| DIRECTIVE |
Look through the material below. Copy every line with the string "scene" in it.

********

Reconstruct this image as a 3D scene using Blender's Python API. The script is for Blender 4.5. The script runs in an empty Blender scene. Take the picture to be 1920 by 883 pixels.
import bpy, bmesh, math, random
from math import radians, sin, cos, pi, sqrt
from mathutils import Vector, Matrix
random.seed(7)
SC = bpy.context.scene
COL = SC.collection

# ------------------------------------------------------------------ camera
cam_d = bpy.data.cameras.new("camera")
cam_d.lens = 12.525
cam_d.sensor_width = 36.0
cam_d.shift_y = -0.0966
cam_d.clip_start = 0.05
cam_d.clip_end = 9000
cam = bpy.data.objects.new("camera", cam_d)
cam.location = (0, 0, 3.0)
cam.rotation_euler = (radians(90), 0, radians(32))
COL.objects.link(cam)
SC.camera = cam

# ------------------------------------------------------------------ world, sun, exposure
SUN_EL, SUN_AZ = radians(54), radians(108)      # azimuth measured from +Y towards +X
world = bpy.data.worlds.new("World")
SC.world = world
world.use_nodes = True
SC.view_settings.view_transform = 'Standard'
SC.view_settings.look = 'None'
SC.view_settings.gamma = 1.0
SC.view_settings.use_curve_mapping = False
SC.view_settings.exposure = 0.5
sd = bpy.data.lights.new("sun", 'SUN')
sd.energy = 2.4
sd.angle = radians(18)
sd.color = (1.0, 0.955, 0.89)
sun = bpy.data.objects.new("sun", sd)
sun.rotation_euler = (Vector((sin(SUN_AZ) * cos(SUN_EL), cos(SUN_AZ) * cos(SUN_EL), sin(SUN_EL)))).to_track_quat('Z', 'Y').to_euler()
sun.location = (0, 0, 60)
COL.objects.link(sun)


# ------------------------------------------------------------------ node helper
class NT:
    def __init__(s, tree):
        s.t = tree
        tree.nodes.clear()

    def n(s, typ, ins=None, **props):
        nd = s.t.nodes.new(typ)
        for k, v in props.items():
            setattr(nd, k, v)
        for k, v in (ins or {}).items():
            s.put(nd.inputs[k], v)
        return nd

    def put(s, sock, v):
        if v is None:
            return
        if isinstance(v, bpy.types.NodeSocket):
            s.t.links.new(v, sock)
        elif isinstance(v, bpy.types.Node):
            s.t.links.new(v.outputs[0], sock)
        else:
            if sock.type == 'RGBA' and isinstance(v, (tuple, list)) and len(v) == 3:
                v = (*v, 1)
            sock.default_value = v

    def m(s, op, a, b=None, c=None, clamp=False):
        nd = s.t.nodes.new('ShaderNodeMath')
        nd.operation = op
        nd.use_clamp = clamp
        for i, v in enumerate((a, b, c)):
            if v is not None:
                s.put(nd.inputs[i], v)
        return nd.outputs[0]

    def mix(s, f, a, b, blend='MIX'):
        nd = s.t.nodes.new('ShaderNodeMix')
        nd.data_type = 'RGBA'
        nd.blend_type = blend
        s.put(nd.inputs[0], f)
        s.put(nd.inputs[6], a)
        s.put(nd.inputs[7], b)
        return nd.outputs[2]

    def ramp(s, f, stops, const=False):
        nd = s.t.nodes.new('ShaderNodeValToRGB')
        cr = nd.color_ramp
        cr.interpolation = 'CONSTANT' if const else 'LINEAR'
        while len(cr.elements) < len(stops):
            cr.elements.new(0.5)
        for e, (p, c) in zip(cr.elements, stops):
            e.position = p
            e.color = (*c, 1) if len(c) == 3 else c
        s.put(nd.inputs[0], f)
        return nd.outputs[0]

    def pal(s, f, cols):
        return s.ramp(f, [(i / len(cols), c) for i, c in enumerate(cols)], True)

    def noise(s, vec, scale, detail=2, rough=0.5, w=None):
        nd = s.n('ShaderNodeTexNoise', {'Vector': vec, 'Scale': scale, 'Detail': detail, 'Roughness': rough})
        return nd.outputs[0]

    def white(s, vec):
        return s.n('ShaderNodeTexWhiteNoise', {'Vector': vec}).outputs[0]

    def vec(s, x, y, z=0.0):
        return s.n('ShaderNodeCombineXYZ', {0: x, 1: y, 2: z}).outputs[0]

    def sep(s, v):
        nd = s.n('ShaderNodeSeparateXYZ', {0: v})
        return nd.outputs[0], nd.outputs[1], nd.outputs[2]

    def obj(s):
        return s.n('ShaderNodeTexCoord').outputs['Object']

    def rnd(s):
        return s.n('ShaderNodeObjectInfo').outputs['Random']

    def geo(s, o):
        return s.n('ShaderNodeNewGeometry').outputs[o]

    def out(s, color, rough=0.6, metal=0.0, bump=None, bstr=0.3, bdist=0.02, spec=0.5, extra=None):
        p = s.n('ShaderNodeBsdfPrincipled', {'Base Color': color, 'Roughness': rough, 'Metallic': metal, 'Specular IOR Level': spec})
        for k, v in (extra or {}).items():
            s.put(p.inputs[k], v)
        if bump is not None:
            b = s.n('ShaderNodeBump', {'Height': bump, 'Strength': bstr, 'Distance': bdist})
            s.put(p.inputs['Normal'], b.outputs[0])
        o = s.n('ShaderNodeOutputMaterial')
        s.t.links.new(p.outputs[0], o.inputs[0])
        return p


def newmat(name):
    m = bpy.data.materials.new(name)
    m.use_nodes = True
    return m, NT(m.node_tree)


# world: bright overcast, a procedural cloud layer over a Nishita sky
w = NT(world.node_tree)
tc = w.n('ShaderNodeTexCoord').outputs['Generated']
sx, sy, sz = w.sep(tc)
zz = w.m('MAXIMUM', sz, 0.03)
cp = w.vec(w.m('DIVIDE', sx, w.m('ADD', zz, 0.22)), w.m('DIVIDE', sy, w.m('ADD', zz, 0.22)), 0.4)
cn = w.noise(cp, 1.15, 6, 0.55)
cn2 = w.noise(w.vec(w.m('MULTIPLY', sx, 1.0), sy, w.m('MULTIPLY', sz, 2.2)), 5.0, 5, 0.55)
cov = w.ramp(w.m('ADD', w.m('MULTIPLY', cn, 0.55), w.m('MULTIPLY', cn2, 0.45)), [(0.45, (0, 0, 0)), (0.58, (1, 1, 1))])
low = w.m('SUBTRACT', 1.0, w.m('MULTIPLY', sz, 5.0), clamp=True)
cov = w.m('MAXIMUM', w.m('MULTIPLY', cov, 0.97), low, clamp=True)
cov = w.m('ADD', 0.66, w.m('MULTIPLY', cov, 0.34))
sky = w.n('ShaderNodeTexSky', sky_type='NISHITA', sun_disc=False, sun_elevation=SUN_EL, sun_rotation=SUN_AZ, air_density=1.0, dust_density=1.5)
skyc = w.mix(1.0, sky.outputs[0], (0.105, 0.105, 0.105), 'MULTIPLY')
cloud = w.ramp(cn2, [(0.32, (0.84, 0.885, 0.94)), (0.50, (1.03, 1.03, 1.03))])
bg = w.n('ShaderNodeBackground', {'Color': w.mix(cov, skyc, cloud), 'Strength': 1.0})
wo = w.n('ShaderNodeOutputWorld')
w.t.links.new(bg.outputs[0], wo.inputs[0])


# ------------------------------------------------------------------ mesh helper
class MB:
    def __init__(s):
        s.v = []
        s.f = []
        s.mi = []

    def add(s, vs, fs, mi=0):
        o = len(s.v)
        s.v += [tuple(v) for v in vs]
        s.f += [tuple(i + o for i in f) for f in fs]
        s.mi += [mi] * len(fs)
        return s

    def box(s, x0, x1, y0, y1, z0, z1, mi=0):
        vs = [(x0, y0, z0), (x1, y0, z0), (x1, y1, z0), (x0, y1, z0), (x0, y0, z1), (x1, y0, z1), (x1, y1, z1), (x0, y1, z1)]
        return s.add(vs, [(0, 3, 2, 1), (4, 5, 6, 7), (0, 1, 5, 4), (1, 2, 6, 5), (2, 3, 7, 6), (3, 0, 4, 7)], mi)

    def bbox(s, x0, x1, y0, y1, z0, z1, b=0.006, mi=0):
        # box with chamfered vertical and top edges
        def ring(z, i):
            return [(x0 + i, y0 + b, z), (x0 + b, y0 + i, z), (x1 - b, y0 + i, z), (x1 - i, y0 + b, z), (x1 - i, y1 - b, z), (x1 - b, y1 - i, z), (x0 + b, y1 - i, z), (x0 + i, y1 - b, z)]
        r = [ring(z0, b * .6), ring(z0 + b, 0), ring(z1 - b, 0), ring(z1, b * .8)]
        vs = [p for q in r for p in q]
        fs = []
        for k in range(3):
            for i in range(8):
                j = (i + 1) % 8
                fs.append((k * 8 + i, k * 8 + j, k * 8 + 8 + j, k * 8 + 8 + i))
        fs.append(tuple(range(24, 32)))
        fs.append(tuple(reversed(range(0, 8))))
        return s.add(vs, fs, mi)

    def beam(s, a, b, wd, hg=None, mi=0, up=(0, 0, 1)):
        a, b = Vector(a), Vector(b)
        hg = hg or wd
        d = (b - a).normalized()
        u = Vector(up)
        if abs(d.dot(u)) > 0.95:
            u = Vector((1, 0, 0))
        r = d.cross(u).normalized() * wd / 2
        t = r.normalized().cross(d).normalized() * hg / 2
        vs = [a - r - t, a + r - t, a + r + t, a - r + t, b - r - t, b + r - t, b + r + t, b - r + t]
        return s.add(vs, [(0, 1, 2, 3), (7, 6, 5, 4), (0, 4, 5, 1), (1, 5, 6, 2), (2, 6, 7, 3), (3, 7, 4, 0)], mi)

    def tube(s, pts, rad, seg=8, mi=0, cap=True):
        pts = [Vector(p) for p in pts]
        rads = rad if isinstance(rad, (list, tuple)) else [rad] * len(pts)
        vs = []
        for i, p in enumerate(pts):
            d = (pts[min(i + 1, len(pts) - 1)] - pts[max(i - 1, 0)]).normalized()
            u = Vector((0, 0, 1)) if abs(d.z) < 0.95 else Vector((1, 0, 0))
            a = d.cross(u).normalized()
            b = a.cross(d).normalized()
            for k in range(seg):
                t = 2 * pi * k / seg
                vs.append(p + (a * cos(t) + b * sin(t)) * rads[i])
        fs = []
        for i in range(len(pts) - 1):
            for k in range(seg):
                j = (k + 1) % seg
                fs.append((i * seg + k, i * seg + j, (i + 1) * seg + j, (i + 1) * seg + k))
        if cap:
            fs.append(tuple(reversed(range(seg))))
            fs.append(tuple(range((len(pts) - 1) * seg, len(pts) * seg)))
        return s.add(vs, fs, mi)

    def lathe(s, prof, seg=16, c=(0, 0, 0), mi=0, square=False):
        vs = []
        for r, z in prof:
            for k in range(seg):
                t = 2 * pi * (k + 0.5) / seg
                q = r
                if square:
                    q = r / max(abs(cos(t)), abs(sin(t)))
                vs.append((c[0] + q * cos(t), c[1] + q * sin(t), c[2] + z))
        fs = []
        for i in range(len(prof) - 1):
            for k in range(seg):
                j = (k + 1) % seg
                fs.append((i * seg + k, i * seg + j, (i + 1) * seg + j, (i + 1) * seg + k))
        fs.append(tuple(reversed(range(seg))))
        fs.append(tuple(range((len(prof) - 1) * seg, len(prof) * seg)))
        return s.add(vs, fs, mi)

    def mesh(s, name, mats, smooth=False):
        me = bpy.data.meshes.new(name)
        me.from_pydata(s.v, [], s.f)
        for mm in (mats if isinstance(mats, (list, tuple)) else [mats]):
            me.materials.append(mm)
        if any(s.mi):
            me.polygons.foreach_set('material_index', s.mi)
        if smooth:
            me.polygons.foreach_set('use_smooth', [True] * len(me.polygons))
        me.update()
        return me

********

| RESULT FOR THIS TASK |
Reconstruct this image as a 3D scene using Blender's Python API. The script is for Blender 4.5. The script runs in an empty Blender scene. Take the picture to be 1920 by 883 pixels.
SC = bpy.context.scene